Over 100 applications for the city manager position were received. The search firm and the council narrowed the field to 7 candidates by mid-October 2011, and we conducted two rounds of interviews, first with all 7 and then with the final 3. On November 22nd, the city announced the appointment of Scott Huth to the City Manager position with the unanimous endorsement of the City Council.

I had come to know Scott through my appointment to the Regional Wastewater JPA in 2008, where Scott was the Chair of the Technical Advisory Committee that oversaw wastewater projects in San Diego County while also serving as Public Works Director for Coronado. Scott had the reputation of getting complicated projects done on time and on budget, and he was a respected leader of 60 public works employees in Coronado. He also had a working knowledge of coastal development regulations that distinguished him from other candidates.

I had a great working relationship with Scott during my second term on council from 2012-2016. Scott is a project guy and that is what the city needed to get many infrastructure projects completed including the Beach Safety Center and the new Civic Center. Sewer projects are not high profile, but the city decision to switch our sewer outflow to the San Elijo Water District will save residents millions of dollars over the next 30 years.

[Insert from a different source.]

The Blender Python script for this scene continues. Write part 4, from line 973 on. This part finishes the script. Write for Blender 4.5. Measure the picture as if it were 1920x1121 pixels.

This was Scott’s idea. Scott built an effective team of staff members that have worked hard to fulfill the many goals that each council has produced. The high staff turnover in the past few years is mainly due to the long work hours and the fact that highly talented individuals can earn more in other cities than in Del Mar.

Scott takes his lead from the City Council and has been immune to political pressure. This doesn’t suit everyone in Del Mar, but it does ensure consistent performance and, in my view, is essential for an effective city manager.
I wish Scott well in his retirement. He has made Del Mar a better place and implemented many elements of our Community Plan. That is a legacy to be proud of.